[Records with scene code]
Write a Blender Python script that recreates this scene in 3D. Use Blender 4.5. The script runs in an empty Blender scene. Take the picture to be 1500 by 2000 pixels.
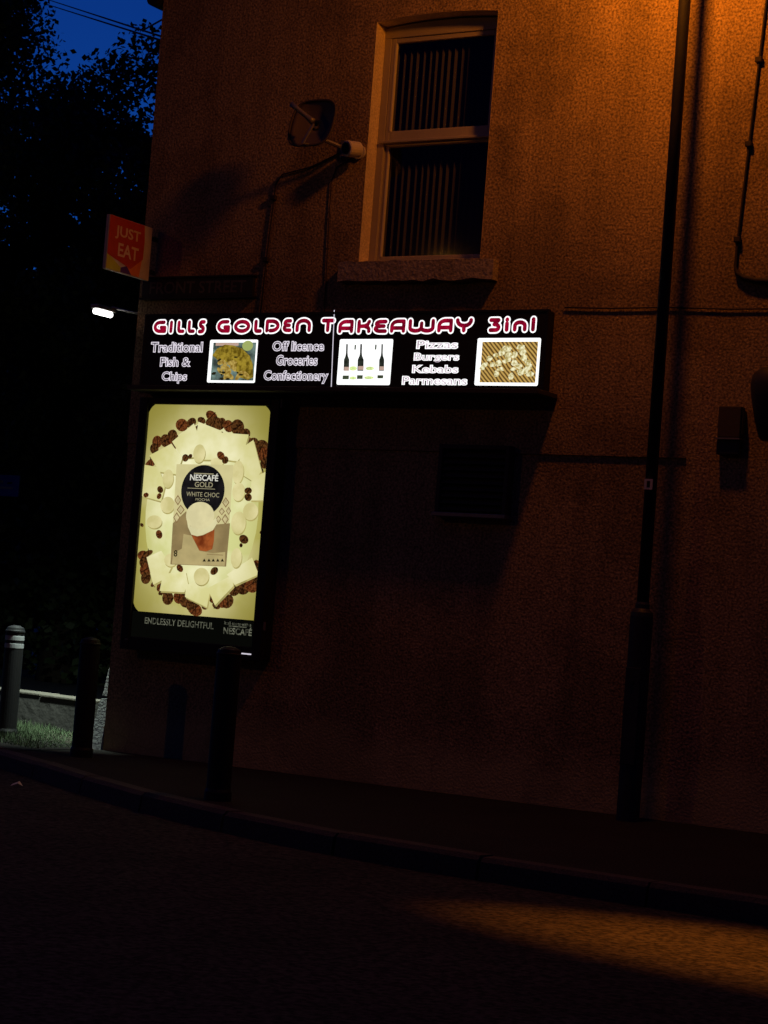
import bpy, bmesh, math, random
from mathutils import Vector, Matrix
R = math.radians
K = 2.0**-4.6      # lamps and lit prints are scaled to the night exposure
sc = bpy.context.scene
col = sc.collection

# ------------------------------------------------------------------ camera
CAM = Vector((9.548, -12.1, 1.155))
cam = bpy.data.cameras.new('camera'); cam_o = bpy.data.objects.new('camera', cam); col.objects.link(cam_o)
yaw, pitch, roll = R(30.98), R(2.88), R(4.36)
fw = Vector((-math.sin(yaw)*math.cos(pitch), math.cos(yaw)*math.cos(pitch), math.sin(pitch)))
rt = Vector((math.cos(yaw), math.sin(yaw), 0)); up = rt.cross(fw)
r2 = rt*math.cos(roll) + up*math.sin(roll); u2 = up*math.cos(roll) - rt*math.sin(roll)
m3 = Matrix((r2, u2, -fw)).transposed()
cam_o.matrix_world = Matrix.Translation(CAM) @ m3.to_4x4()
cam.sensor_fit = 'VERTICAL'; cam.sensor_height = 24; cam.lens = 24*4000/2000
cam.clip_start = .1; cam.clip_end = 3000
sc.camera = cam_o
sc.render.resolution_x, sc.render.resolution_y = 768, 1024

# ------------------------------------------------------------------ world: dusk sky, the sun already down beyond the trees
w = bpy.data.worlds.new('World'); sc.world = w; w.use_nodes = True
nt = w.node_tree; bg = nt.nodes['Background']
sky = nt.nodes.new('ShaderNodeTexSky'); sky.sky_type = 'NISHITA'; sky.sun_disc = False
sky.sun_elevation = R(-4); sky.sun_rotation = R(-35); sky.altitude = 50; sky.air_density = 1.0; sky.dust_density = .3; sky.ozone_density = 5
tint = nt.nodes.new('ShaderNodeVectorMath'); tint.operation = 'MULTIPLY'; tint.inputs[1].default_value = (.1, .80, 1.0)   # camera white balance
nt.links.new(sky.outputs[0], tint.inputs[0]); nt.links.new(tint.outputs[0], bg.inputs[0]); bg.inputs[1].default_value = 0.092
vs = sc.view_settings; vs.view_transform = 'Standard'; vs.look = 'None'; vs.exposure = 4.6; vs.gamma = 1

# ------------------------------------------------------------------ helpers
def lin(c):
    return tuple(((v/255)/12.92 if v/255 <= .04045 else ((v/255+.055)/1.055)**2.4) for v in c) + (1,)

def tag(o, label=None, cat=None, group=None, kind=None):
    if label: o['label'] = label
    if cat: o['category'] = cat
    if group: o['group'] = group
    if kind: o['kind'] = kind
    return o

def empty(name, loc, label, cat, group=None, rz=0):
    o = bpy.data.objects.new(name, None); col.objects.link(o); o.location = loc; o.rotation_euler.z = rz
    o.empty_display_size = .1
    return tag(o, label, cat, group)

class MB:
    def __init__(s): s.v = []; s.f = []
    def add(s, vs, fs):
        b = len(s.v); s.v += [tuple(v) for v in vs]; s.f += [tuple(b+i for i in f) for f in fs]; return s
    def box(s, x0, x1, y0, y1, z0, z1):
        return s.add([(x0,y0,z0),(x1,y0,z0),(x1,y1,z0),(x0,y1,z0),(x0,y0,z1),(x1,y0,z1),(x1,y1,z1),(x0,y1,z1)],
                     [(0,3,2,1),(4,5,6,7),(0,1,5,4),(1,2,6,5),(2,3,7,6),(3,0,4,7)])
    def tube(s, pts, rad, n=8, cap=True):
        pts = [Vector(p) for p in pts]; rad = rad if isinstance(rad, (list, tuple)) else [rad]*len(pts)
        rings = []; prev = None
        for i, p in enumerate(pts):
            d = (pts[min(i+1, len(pts)-1)] - pts[max(i-1, 0)]).normalized()
            if prev is None: a = d.orthogonal().normalized()
            else: a = (prev - d*prev.dot(d)).normalized()
            prev = a; b = d.cross(a)
            rings.append([p + (a*math.cos(2*math.pi*k/n) + b*math.sin(2*math.pi*k/n))*rad[i] for k in range(n)])
        fs = []
        for i in range(len(pts)-1):
            for k in range(n):
                fs.append((i*n+k, i*n+(k+1) % n, (i+1)*n+(k+1) % n, (i+1)*n+k))
        if cap: fs += [tuple(range(n-1, -1, -1)), tuple((len(pts)-1)*n+k for k in range(n))]
        return s.add([v for r in rings for v in r], fs)
    def lathe(s, prof, c=(0,0,0), n=24):   # prof: (radius, z), about z
        vs = []; fs = []
        for r, z in prof:
            for k in range(n): vs.append((c[0]+r*math.cos(2*math.pi*k/n), c[1]+r*math.sin(2*math.pi*k/n), c[2]+z))
        for i in range(len(prof)-1):
            for k in range(n): fs.append((i*n+k, i*n+(k+1) % n, (i+1)*n+(k+1) % n, (i+1)*n+k))
        fs += [tuple(range(n-1, -1, -1)), tuple((len(prof)-1)*n+k for k in range(n))]
        return s.add(vs, fs)
    def prism_y(s, poly, y0, y1):          # polygon in (x,z), extruded along y
        n = len(poly)
        vs = [(p[0], y0, p[1]) for p in poly] + [(p[0], y1, p[1]) for p in poly]
        return s.add(vs, [tuple(range(n)), tuple(range(2*n-1, n-1, -1))] + [(i, i+n, (i+1) % n+n, (i+1) % n) for i in range(n)])
    def flat(s, poly, y):                  # printed shape on a plane facing -y
        return s.add([(p[0], y, p[1]) for p in poly], [tuple(range(len(poly)))])
    def ell(s, e, y, n=20):
        cx, cz, rx, rz = e[:4]; a = e[4] if len(e) > 4 else 0; ca, sa = math.cos(a), math.sin(a)
        P = []
        for k in range(n):
            t = 2*math.pi*k/n; u, v = rx*math.cos(t), rz*math.sin(t); P.append((cx+u*ca-v*sa, cz+u*sa+v*ca))
        return s.flat(P, y)
    def rect(s, r, y): return s.flat([(r[0],r[2]),(r[1],r[2]),(r[1],r[3]),(r[0],r[3])], y)
    def stroke(s, pts, w, y, closed=False):
        P = [Vector(p) for p in pts]; n = len(P)
        segs = [(P[i], P[(i+1) % n]) for i in range(n if closed else n-1)]
        for a, b in segs:
            d = (b-a); L = d.length
            if L < 1e-6: continue
            d /= L; q = Vector((-d.y, d.x))*w/2
            s.flat([a-q, b-q, b+q, a+q], y)
        for p in P: s.ell((p.x, p.y, w/2, w/2), y, 12)
        return s
    def build(s, name, mat, parent=None, bevel=0, smooth=False, loc=None):
        me = bpy.data.meshes.new(name); me.from_pydata(s.v, [], s.f); me.update()
        if bevel:
            bm = bmesh.new(); bm.from_mesh(me)
            es = [e for e in bm.edges if len(e.link_faces) == 2 and e.calc_face_angle(0) > .6]
            bmesh.ops.bevel(bm, geom=es, offset=bevel, segments=2, affect='EDGES', profile=.5); bm.to_mesh(me); bm.free()
        if smooth:
            for p in me.polygons: p.use_smooth = True
        o = bpy.data.objects.new(name, me); col.objects.link(o)
        if mat: me.materials.append(mat)
        if loc: o.location = loc
        if parent:
            o.parent = parent
        return o

def kids(parent, o):   # parent keeping world placement (parents are only translated / turned about z)
    o.parent = parent; o.matrix_parent_inverse = parent_inv(parent); return o
def parent_inv(p):
    m = p.matrix_basis.copy(); q = p.parent
    while q: m = q.matrix_basis @ q.matrix_parent_inverse.inverted() @ m if False else q.matrix_basis @ m; q = q.parent
    return m.inverted()

def text_mesh(body, offset):
    cu = bpy.data.curves.new('text', 'FONT'); cu.body = body; cu.size = 1; cu.offset = offset; cu.resolution_u = 3
    o = bpy.data.objects.new('text', cu); col.objects.link(o)
    dg = bpy.context.evaluated_depsgraph_get(); me = bpy.data.meshes.new_from_object(o.evaluated_get(dg))
    V = [(v.co.x, v.co.y) for v in me.vertices]; Fs = [tuple(p.vertices) for p in me.polygons]
    bpy.data.objects.remove(o); bpy.data.curves.remove(cu); bpy.data.meshes.remove(me)
    return V, Fs
def text_fit(mb, body, rect, y, offset=0, pad=0, to3=None):
    V, Fs = text_mesh(body, 0); V2, F2 = text_mesh(body, offset) if offset else (V, Fs)
    x0 = min(v[0] for v in V); x1 = max(v[0] for v in V); y0 = min(v[1] for v in V); y1 = max(v[1] for v in V)
    a0, a1, b0, b1 = rect[0]+pad, rect[1]-pad, rect[2]+pad, rect[3]-pad
    to3 = to3 or (lambda u, v: (u, y, v))
    mb.add([to3(a0+(v[0]-x0)/(x1-x0)*(a1-a0), b0+(v[1]-y0)/(y1-y0)*(b1-b0)) for v in V2], F2)
    return mb

# ------------------------------------------------------------------ materials
def mat(name, c, rough=.8, metal=0, bump=0, bscale=60, vary=.25, vscale=4, spec=.3, fine=None):
    m = bpy.data.materials.new(name); m.use_nodes = True; N = m.node_tree.nodes; L = m.node_tree.links
    b = N['Principled BSDF']; b.inputs['Roughness'].default_value = rough; b.inputs['Metallic'].default_value = metal
    b.inputs['Specular IOR Level'].default_value = spec
    tc = N.new('ShaderNodeTexCoord'); no = N.new('ShaderNodeTexNoise'); no.inputs['Scale'].default_value = vscale; no.inputs['Detail'].default_value = 6
    L.new(tc.outputs['Object'], no.inputs['Vector'])
    mx = N.new('ShaderNodeMixRGB'); mx.inputs[1].default_value = (*[v*(1-vary) for v in c], 1); mx.inputs[2].default_value = (*[min(1, v*(1+vary)) for v in c], 1)
    L.new(no.outputs[0], mx.inputs[0]); out = mx.outputs[0]
    if fine:
        n2 = N.new('ShaderNodeTexNoise'); n2.inputs['Scale'].default_value = fine[0]; n2.inputs['Detail'].default_value = 3
        L.new(tc.outputs['Object'], n2.inputs['Vector'])
        cr = N.new('ShaderNodeMapRange'); cr.inputs[1].default_value = .35; cr.inputs[2].default_value = .65; cr.inputs[3].default_value = 1-fine[1]; cr.inputs[4].default_value = 1+fine[1]
        L.new(n2.outputs[0], cr.inputs[0])
        mu = N.new('ShaderNodeVectorMath'); mu.operation = 'SCALE'; L.new(out, mu.inputs[0]); L.new(cr.outputs[0], mu.inputs['Scale']); out = mu.outputs[0]
    L.new(out, b.inputs['Base Color'])
    if bump:
        nb = N.new('ShaderNodeTexNoise'); nb.inputs['Scale'].default_value = bscale; nb.inputs['Detail'].default_value = 4
        L.new(tc.outputs['Object'], nb.inputs['Vector'])
        bn = N.new('ShaderNodeBump'); bn.inputs['Strength'].default_value = bump; bn.inputs['Distance'].default_value = .02
        L.new(nb.outputs[0], bn.inputs['Height']); L.new(bn.outputs[0], b.inputs['Normal'])
    return m

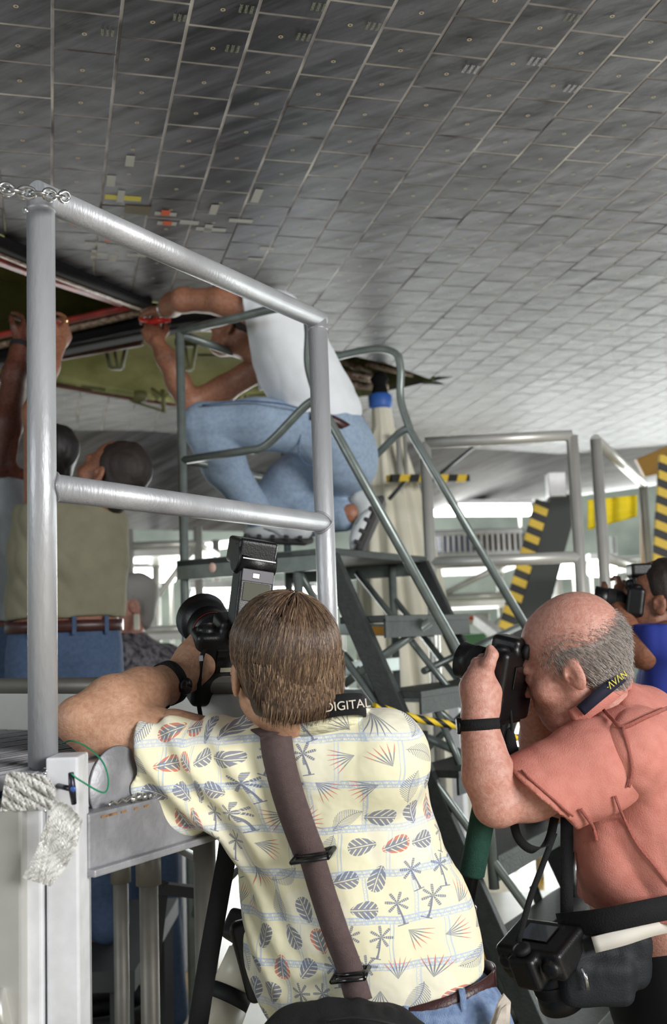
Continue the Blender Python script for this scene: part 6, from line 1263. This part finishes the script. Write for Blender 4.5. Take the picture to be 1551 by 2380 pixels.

### [WHAT YOU NEED TO DO]
Return only the lines running from the start of the entries above to the line that contains "col = sc.collection", inclusive, and omit every picture.

### [RESULT OF THE TASK]
Write a Blender Python script that recreates this scene in 3D. Use Blender 4.5. The script runs in an empty Blender scene. Take the picture to be 1500 by 2000 pixels.
import bpy, bmesh, math, random
from mathutils import Vector, Matrix
R = math.radians
K = 2.0**-4.6      # lamps and lit prints are scaled to the night exposure
sc = bpy.context.scene
col = sc.collection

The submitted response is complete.